Le M23 s’est emparé de la ville de Bukavu après une progression fulgurante/ AP
En République Démocratique du Congo (RDC), la situation dans le Sud-Kivu s’est intensifiée avec l’avancée du M23 et des soldats rwandais, qui ont désormais atteint Bukavu, la capitale provinciale. Cette information a été confirmée par un porte-parole de l’armée congolaise ce dimanche matin, 16 février.
Les forces du M23 et les militaires rwandais sont présents dans plusieurs quartiers de Bukavu, notamment au poste frontière de Ruzisi 1 et dans les locaux du gouvernorat. Malgré cette occupation, des témoins rapportent que la ville semble calme, avec un retour timide des habitants dans les rues.
Cette occupation est fermement dénoncée par les autorités de Kinshasa. Le ministère de la Communication a affirmé que « Bukavu, Goma et d’autres zones occupées dans le Nord-Kivu et le Sud-Kivu symbolisent notre résistance ». Il a également critiqué le Rwanda pour son « entêtement à poursuivre son dessein d’occupation, de pillage et de violations des droits humains », tout en appelant à des sanctions ciblées contre le pays voisin.
Des informations sur l’entrée du M23 à Bukavu avaient déjà circulé vendredi soir, mais la situation était confuse le lendemain, avec des rapports de pillages. En début de soirée, des militaires des Forces armées de la République Démocratique du Congo (FARDC) étaient de retour dans la ville, ce qui a conduit à la convocation d’un Conseil de crise par la présidence. Des tirs avaient également été entendus jusqu’à la frontière rwandaise durant la nuit.
Sur le plan humanitaire, le bilan reste incertain. Selon le chef de la délégation du Comité international de la Croix-Rouge (CICR), des blessés par balles et explosifs ont été admis à l’hôpital provincial général.
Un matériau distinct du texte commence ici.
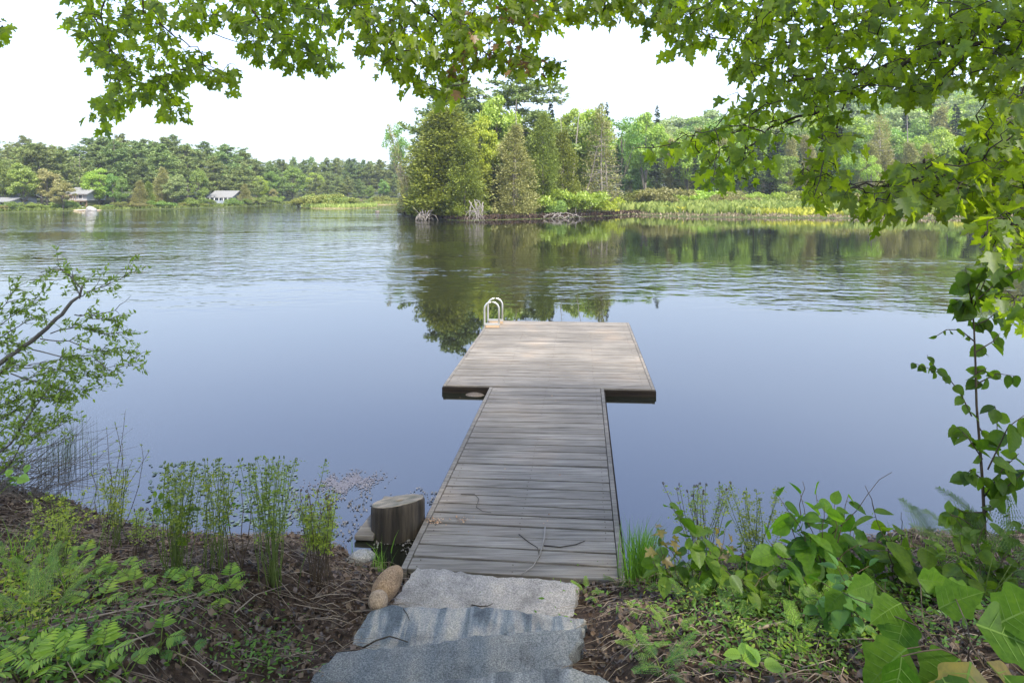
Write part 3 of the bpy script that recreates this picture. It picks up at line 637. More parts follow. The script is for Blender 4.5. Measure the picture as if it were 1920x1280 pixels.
# ------------------------------------------------------------------ wooded point and right forest
def RD(px, dd): return float(Dof(right_shore(px)))+dd
IT = [ # px, ytop, dd, kind, proto, w, lean, label
 (778,226,3.5,'c',lambda: make_cedar(61,mat='cedarb',n=9000,dens=.35,bare=.6),.5,-.30,'thin leaning cedar reaching out over the water at the left end of the point'),
 (768,330,2.5,'c',lambda: make_cedar(62,mat='cedarb',n=12000),1.5,-.12,'brownish drooping cedar low over the water at the left tip of the point'),
 (757,222,9,'d',lambda: make_decid(71,mat='decid',n=3200,low=.45,nb=26,leaf=.34),.55,-.1,'sparse light green birch behind the leaning cedar'),
 (796,262,4,'c',lambda: make_cedar(63,mat='cedarb'),1.15,0,'olive brown cedar left of the biggest cedar of the point'),
 (838,208,3.2,'c',lambda: make_cedar(64,mat='cedar',n=46000,power=.45),1.75,0,'biggest and broadest olive cedar of the point above the driftwood roots'),
 (872,262,2.6,'c',lambda: make_cedar(65,mat='cedar',power=.6),1.35,0,'green olive cedar between the biggest cedar and the yellow maple'),
 (902,214,6.5,'d',lambda: make_decid(72,mat='yellow',n=9000,low=.3),.62,0,'bright yellow green maple glowing among the cedars'),
 (925,306,4,'s',lambda: make_spruce(81),1.2,0,'dark spruce squeezed left of the pointed cedar'),
 (838,146,12,'p',lambda: make_pine(15,low=.30,Rr=5.6),1.1,0,'tall white pine towering left on the point behind the cedars'),
 (868,164,16,'p',lambda: make_pine(16,low=.3),1.2,0,'white pine rising between the two tallest pines'),
 (966,128,14,'p',lambda: make_pine(17,low=.22,Rr=5.2),1.25,0,'tallest white pine with flat tiered boughs at the middle of the point'),
 (928,172,11,'d',lambda: make_decid(73,mat='bright',n=9000,low=.35),.8,0,'light green broadleaf tree between the two tall pines'),
 (963,238,2.8,'c',lambda: make_cedar(66,mat='cedarb',n=19000,power=.62),1.25,0,'pointed olive cedar standing forward at the waterline in the middle of the point'),
 (965,186,6,'x',lambda: make_snag(22,13,60,1.2,'snagg'),1,0,'grey twiggy dead top showing above the pointed cedar'),
 (1018,218,5,'c',lambda: make_cedar(64,mat='cedar',n=24000,power=.5),.95,0,'broad dark olive cedar right of the pointed cedar'),
 (1056,248,4.2,'c',lambda: make_cedar(65,mat='cedar',power=.6),1.15,0,'dense olive cedar below the two bare snags'),
 (1033,184,12,'s',lambda: make_spruce(82,Rr=1.7),.75,0,'slim spruce with a dark tip left of the bare snags'),
 (1053,170,8,'x',lambda: make_snag(23,15,18,.8,'snagg'),.7,0,'straight bleached snag, left of the pair on the point'),
 (1066,164,7.6,'x',lambda: make_snag(24,15,22,.9,'snagg'),.8,.10,'bleached snag tilting right beside the straight snag'),
 (1092,212,5.5,'x',lambda: make_snag(25,11,26,.9,'bark'),.7,.24,'grey dead trunk leaning right against the half dead cedar'),
 (1128,196,6.5,'c',lambda: make_cedar(67,mat='cedarb',n=9000,dens=.7,bark='snagg',bare=1.0),1.0,0,'half dead cedar full of bare grey branches'),
 (1142,262,5.5,'x',lambda: make_snag(26,10,110,2.6,'snagg'),1.1,0,'tangle of bare grey branches low on the right flank of the half dead cedar'),
 (1110,192,12,'d',lambda: make_decid(74,mat='bright',n=9000,low=.3),.75,0,'light green tree top rising behind the half dead cedar'),
 (1068,196,15,'d',lambda: make_decid(73,mat='bright',n=9000,low=.35),.7,0,'light green tree behind the bleached snags'),
 (1138,190,15,'s',lambda: make_spruce(81),.6,0,'slim spruce tip behind the half dead cedar'),
 (1162,208,18,'d',lambda: make_decid(71,mat='decid',n=3200,low=.45,nb=26,leaf=.34),1.0,0,'open crowned green tree right of the half dead cedar'),
 (1158,270,12,'s',lambda: make_spruce(82,Rr=1.7),1.3,0,'dark young spruce at the edge of the marsh meadow'),
]
for p,yt,dd,k,pr,w,ln,lb in IT: plant(k, pr(), p, yt, RD(p,dd), hR, w, lb, lean=ln)
# filler trees behind the point
for i in range(16):
    p = 800+i*21+random.uniform(-6,6); yt = np.interp(p,[790,840,900,1000,1060,1140],[250,205,200,225,222,225])+random.uniform(0,22)
    k = random.random(); D = RD(p, random.uniform(16,24))
    if k < .5: plant('d', make_decid(random.choice([31,74]), mat='bright' if k<.25 else 'decid'), p, yt, D, hR, .9, 'light green tree filling the wood behind the cedars of the point','trees behind the cedars of the point')
    else: plant('c', make_cedar(random.choice([63,64]), mat='cedar'), p, yt, D, hR, 1.2, 'olive cedar filling the wood behind the front cedars of the point','cedars behind the front cedars of the point')
# shrubs of the point
BT = [(1062,350,1.8,'bright',1.0,'bright green rounded bush at the right foot of the cedars'),(1092,356,1.8,'bright',1.1,'second bright green bush, between two others'),(1122,364,1.8,'yellow',1.0,'yellow green bush ending the row at the marsh edge'),
      (1043,372,1.4,'decid',.8,'small dark green bush under the broad olive cedar'),(1068,388,.9,'shrubb',.7,'small brownish bush at the waterline below the bright bushes'),
      (1195,354,12,'shrub',1.3,'dull green willow thicket behind the marsh meadow'),(1240,350,14,'shrubb',1.2,'brownish bush at the back of the marsh meadow')]
for p,yt,dd,mt,w,lb in BT: plant('b', make_shrub(random.choice([54,55]), mat=mt), p, yt, RD(p,dd), hR, w, lb)
for i in range(30):
    p = 1170+i*29+random.uniform(-9,9); dd = random.uniform(18,28)
    plant('b', make_shrub(random.choice([54,55,51]), mat=random.choice(['shrub','shrub','shrubb','bright'])), p, random.uniform(353,367), RD(p,dd), hR, random.uniform(1.1,1.6),
          'grey green bush at the foot of the forest behind the marsh meadow','bushes between the marsh meadow and the forest')
# forest behind the marsh
rs_x = [1140,1180,1232,1260,1300,1380,1450,1520,1600,1700,1800,1920,2100]; rs_y = [215,218,212,203,198,196,190,182,172,160,150,138,125]
def rsk(p): return float(np.interp(p, rs_x, rs_y))
for row,(dd,st,fr) in enumerate([(36,34,.80),(48,32,.55),(66,34,.35),(90,36,.18),(118,36,.06),(150,36,0.0)]):
    p = 1165+row*8
    while p < 2150:
        D = RD(p,dd)+random.uniform(-4,4); top = rsk(p)+(300-rsk(p))*fr+random.uniform(-3,16)
        k = random.random(); 
        if row == 0: kind = 's' if k < .5 else ('d' if k < .85 else 'c')
        elif row < 3: kind = 'd' if k < .6 else ('s' if k < .75 else 'c')
        else: kind = 'd' if k < .93 else 's'
        if kind == 's': plant('s', make_spruce(random.choice([81,82,83])), p, top-8, D, hR, random.uniform(.9,1.3), 'dark spruce standing in the forest behind the marsh meadow','spruces in the right hand forest')
        elif kind == 'c': plant('c', make_cedar(random.choice([61,62,63]), mat='cedarb'), p, top, D, hR, random.uniform(.9,1.2), 'dull brown green cedar in the forest behind the marsh meadow','cedars in the right hand forest')
        elif row < 3: plant('d', make_decid(random.choice([31,32,33,74]), mat=random.choice(['decid','bright'])), p, top, D, hR, random.uniform(.85,1.2), 'fresh green broadleaf tree in the forest behind the marsh meadow','broadleaf trees in the right hand forest')
        else: plant('d', make_decid(random.choice([31,32,33,74]), mat=random.choice(['decid','bright','pale'])), p, top, D, hR, random.uniform(1.0,1.4), 'light green broadleaf tree on the wooded hillside at the right','broadleaf trees on the hillside')
        p += st*random.uniform(.75,1.25)
for p,yt,dd,k,pr,w,lb in [(1232,196,40,'s',lambda:make_spruce(81),.7,'slender dark spruce poking above the treeline right of the point'),
      (1210,205,34,'d',lambda:make_decid(73,mat='bright',n=9000,low=.35),.8,'light green tree left of the slender dark spruce'),
      (1650,215,34,'c',lambda:make_cedar(67,mat='cedarb',n=9000,dens=.7,bark='snagg',bare=1.0),1.0,'grey brown cedar with bare branches behind the maple boughs'),
      (1700,196,36,'x',lambda:make_snag(23,15,18,.8,'snag'),1.0,'pale bare trunk in the forest behind the maple boughs'),
      (1632,286,24,'d',lambda:make_decid(71,mat='bright',n=3200,low=.45,nb=26,leaf=.34),.8,'young light green tree at the forest edge behind the maple boughs')]:
    plant(k, pr(), p, yt, RD(p,dd), hR, w, lb)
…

L’accalmie de dimanche a permis une mission de reconnaissance en ville, où des corps sans vie ont été découverts. Les équipes de la Croix-Rouge espèrent pouvoir récupérer ces corps pour leur offrir une sépulture décente.
Un commerçant, s’exprimant anonymement pour des raisons de sécurité au micro d’un média français, a décrit la situation : « Les amis du M23 sont arrivés ce matin et ont demandé aux gens de rester chez eux pendant qu’ils sécurisent la ville. La population semble les soutenir, mais on ne sait pas ce qu’il y a dans les cœurs. On pleure de voir que les Rwandais prennent la ville. »
Inquiétudes de l’Union Africaine sur la « Balkanisation » de la RDC
Le commissaire à la Paix et à la Sécurité de l’Union Africaine, Bankole Adeoye, a exprimé des inquiétudes concernant le risque de « balkanisation » de la RDC. Il a appelé au retrait immédiat du M23 et de ses partisans des villes occupées, sans toutefois mentionner le Rwanda. « Nous sommes très inquiets face au risque d’une guerre ouverte à l’échelle régionale. Nous refusons toute tentative de balkanisation de l’est de la RDC », a-t-il déclaré, insistant sur la nécessité d’un dialogue inclusif pour mettre fin à cette crise.
Réactions du Royaume-Uni
Le Royaume-Uni a également réagi, qualifiant l’entrée du M23 et des forces rwandaises à Bukavu de « violation flagrante » de la souveraineté de la RDC et d’un danger pour la stabilité régionale. Le ministère des Affaires étrangères a averti que cette escalade pourrait entraîner un conflit régional plus large, avec des conséquences humanitaires dévastatrices. Il a appelé à une cessation immédiate des hostilités et au retrait des soldats rwandais.
Calme relatif à Kinshasa
À Kinshasa, la situation est restée calme malgré des appels à perturber les cultes en réaction à une mission de consultation menée par des responsables des Églises catholique et protestante. Ces derniers ont rencontré cette semaine les leaders du M23 à Goma et le président rwandais Kagame à Kigali. Les autorités congolaises ont rappelé que les rassemblements demeurent interdits dans la ville depuis les débordements du 28 janvier.
Les forces de l’ordre ont pris des mesures pour sécuriser les cultes, et aucun incident n’a été signalé ce dimanche. La circulation était fluide, et les magasins, qui avaient fermé plus tôt la veille, étaient ouverts comme un dimanche normal.
Il est à noter que la compagnie Air France a suspendu ses vols vers Kinshasa pour le 16 et 17 février, tout en maintenant ses liaisons vers Brazzaville, sans fournir d’explications officielles.